Room escapes have undergone a rapid evolution, with a greater emphasis on what designers call "the wow factor"—black-light, secret passages and trapdoors are increasingly regular features. Murrell tries imagining an effect—"It would be really cool if players pushed the dynamite down and the wall blew up"—then has his custom builders find a way to pull it off.

In the better rooms, the early reliance on number puzzles and locks has also given way to a more elaborate mix of puzzles and clues. Some alternatives are simply inventive: Jason Cascio from Spira's team says his favorites have included one in which Spira had to use an endoscope on a CPR dummy and another in which they had to use binoculars to find a clue on a restaurant sign down the block. "I'm a nerd for these puzzles," says Murrell, but he knows not everyone is as captivated. "If it's all number games, my wife just shuts off."

There is also a greater emphasis on themes and stories. "You want to suspend reality and feel like you're in an alternate universe with your friends," Radding says. Parker adds that the players need to feel the clues are connected, not random. Spira points to a Time Travel game from SCRAP where one room in "the past" allows players to change the room in "the present" to help solve puzzles. On the other hand, Spira says, SCRAP gets bogged down in obscure math problems: "Their games feel like 10 minutes of cinematic movies wrapped in 50 minutes of mind-numbing homework."

SCRAP, like the puzzles in Japan, prides itself on a success rate in the single digits. "The Japanese don't care if you get stuck, but American audiences are not like that," Murrell says. This is a night out of entertainment, "and if you get stuck, you get bored.

"The success rate is one of the biggest debates we have," he says, adding that his Nashville games are solved perhaps 35 percent of the time. Many places have games with success rates in the 20 percent range but offer one more challenging game. "It needs to be a substantial challenge to feel worthwhile. Also, if you lose and everyone else is escaping, you'll feel like an idiot."

Some places allow players to request a limited numbers of hints, while others provide as many as needed. Eric Siu, co-founder of Mystery Room NYC in Manhattan, has a timed checklist, and if he sees players struggling, he'll give a hint. "We would love it to be completely organic, but without clues 90 percent of the people would not get their money's worth and the industry would collapse," Parker says.

For 35 minutes, the team makes steady progress. But Lisnak gets stuck on a crucial number pattern, finally passing it off to Tara Lyons, 22, who had been trying to solve lock combinations with Jackie Vance, 29. No luck.
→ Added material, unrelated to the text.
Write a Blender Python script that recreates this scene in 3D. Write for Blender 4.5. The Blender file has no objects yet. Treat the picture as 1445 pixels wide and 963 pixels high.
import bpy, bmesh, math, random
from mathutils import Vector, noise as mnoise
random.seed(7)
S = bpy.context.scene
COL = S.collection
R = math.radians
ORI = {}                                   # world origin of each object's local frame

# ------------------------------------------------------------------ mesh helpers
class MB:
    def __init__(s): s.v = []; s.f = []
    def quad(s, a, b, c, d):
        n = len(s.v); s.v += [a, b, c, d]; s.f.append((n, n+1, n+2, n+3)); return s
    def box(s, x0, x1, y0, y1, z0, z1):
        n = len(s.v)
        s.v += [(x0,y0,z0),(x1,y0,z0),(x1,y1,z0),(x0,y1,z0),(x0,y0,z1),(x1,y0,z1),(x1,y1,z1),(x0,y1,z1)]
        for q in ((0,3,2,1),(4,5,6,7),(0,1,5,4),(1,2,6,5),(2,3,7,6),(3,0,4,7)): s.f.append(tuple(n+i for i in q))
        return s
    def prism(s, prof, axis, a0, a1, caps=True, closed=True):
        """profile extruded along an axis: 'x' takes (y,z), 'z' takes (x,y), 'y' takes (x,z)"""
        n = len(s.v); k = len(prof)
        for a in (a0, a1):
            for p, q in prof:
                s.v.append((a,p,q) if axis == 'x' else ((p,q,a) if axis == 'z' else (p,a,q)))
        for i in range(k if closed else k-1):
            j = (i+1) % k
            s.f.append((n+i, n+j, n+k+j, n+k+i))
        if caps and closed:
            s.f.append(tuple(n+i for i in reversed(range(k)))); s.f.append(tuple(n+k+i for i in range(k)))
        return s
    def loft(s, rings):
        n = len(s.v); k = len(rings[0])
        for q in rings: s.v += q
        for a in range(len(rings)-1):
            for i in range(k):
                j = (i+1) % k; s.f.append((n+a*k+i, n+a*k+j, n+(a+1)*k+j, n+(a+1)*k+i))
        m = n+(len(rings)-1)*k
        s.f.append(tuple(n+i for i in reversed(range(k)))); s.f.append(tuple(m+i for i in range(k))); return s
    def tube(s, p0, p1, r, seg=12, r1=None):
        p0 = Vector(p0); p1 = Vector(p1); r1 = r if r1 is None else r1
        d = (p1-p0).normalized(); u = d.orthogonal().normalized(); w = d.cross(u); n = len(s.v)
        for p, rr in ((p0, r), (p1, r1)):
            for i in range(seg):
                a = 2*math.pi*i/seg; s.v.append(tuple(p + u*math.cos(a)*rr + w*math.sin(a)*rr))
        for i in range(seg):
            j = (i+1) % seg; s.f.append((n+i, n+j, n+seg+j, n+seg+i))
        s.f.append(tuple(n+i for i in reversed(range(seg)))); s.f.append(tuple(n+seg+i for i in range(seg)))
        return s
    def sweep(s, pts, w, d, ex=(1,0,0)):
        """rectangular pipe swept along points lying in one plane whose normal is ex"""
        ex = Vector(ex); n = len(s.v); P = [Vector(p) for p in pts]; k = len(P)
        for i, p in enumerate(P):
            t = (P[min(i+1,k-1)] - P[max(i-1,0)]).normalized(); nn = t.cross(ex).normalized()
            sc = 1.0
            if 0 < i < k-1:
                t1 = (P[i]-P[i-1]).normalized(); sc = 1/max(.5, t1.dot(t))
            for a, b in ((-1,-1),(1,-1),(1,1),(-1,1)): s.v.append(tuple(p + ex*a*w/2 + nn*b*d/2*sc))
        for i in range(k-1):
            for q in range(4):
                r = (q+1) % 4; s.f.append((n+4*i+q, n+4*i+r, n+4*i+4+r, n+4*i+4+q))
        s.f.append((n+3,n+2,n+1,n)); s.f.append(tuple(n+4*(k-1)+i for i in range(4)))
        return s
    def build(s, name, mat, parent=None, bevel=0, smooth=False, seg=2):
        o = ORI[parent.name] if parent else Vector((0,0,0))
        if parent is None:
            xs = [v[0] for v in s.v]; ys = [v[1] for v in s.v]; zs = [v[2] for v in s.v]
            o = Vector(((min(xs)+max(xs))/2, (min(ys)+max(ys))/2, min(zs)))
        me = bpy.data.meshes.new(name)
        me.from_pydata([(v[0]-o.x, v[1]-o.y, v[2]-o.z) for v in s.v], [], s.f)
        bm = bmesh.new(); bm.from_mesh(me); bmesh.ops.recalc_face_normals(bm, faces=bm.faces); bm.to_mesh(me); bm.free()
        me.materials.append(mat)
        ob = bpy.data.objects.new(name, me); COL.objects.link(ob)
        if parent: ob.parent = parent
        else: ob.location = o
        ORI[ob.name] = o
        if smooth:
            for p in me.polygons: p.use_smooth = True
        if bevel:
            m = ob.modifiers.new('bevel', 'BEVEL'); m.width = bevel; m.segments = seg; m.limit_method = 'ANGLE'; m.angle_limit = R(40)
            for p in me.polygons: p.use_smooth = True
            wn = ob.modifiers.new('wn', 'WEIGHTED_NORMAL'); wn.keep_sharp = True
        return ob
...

Frustrated, they relent and ask for a hint, then moan when they realize they had accidently placed a crucial piece of information in their "solved" pile. With that, the pattern is easily solved, and the answers click into place.

This year and next will be a time of rapid expansion for the industry—Spira points to Las Vegas as an underserved market—but everyone sees a saturation point coming. Nicholson and Rik Eberhardt, who runs the MIT Game Lab, say the key for designers is to figure out how to swap out puzzles quickly without undermining the story so customers can replay rooms.

Radding says customer service will become a decisive factor. "There are plenty that can design good puzzles, but many are geeks and nerds who are not good with people, so customer service can be lacking," she says. "The ones that will survive are the ones who can run a business."

There are also new avenues for growth. Parker says a large percentage of his business is companies looking for fun team-building exercises. "They learn there's no quick path to success, that it's OK to take risks and be wrong, that there's a process and it requires teamwork," he says.

Meanwhile, Tam hosted a Penguins of Madagascar room for DreamWorks last year, and NBC Universal's USA Network worked with New York City's Escape the Room to promote its archaeology adventure series Dig with rooms in three cities and at two Universal theme parks.

Given the need to build relationships with fans and the potential for reaching "the nerd audience coveted for fantasy and sci-fi projects," Spira thinks there'll be more sponsored room escapes coming soon.

And Nicholson sees room escapes as an educational tool for museums and other places. He's designing one for Fort Stanwix National Monument in Rome, New York, that will rely on ways the army concealed messages during the American Revolution, teaching both the history of the fort and the time period. "The potential for these games to be learning tools is significant," he says. As for the growth of room escapes, he adds, "We haven't seen anything yet."

With 17 minutes to spare, Spira's team escapes the Hydeout. They share a postmortem with Tam, then head for a celebratory dinner at a Greenwich Village burger joint. The conversation there spans many topics but can't escape room escapes: Froelich will soon try one in Dublin; Lisnak and Lyons will play one in Rome.

As they stand on the sidewalk saying goodbye, Cascio looks at the restaurant's awning, studying the street address. "When you play these games, you see numbers and patterns everywhere," he says. "You start thinking everything is a clue."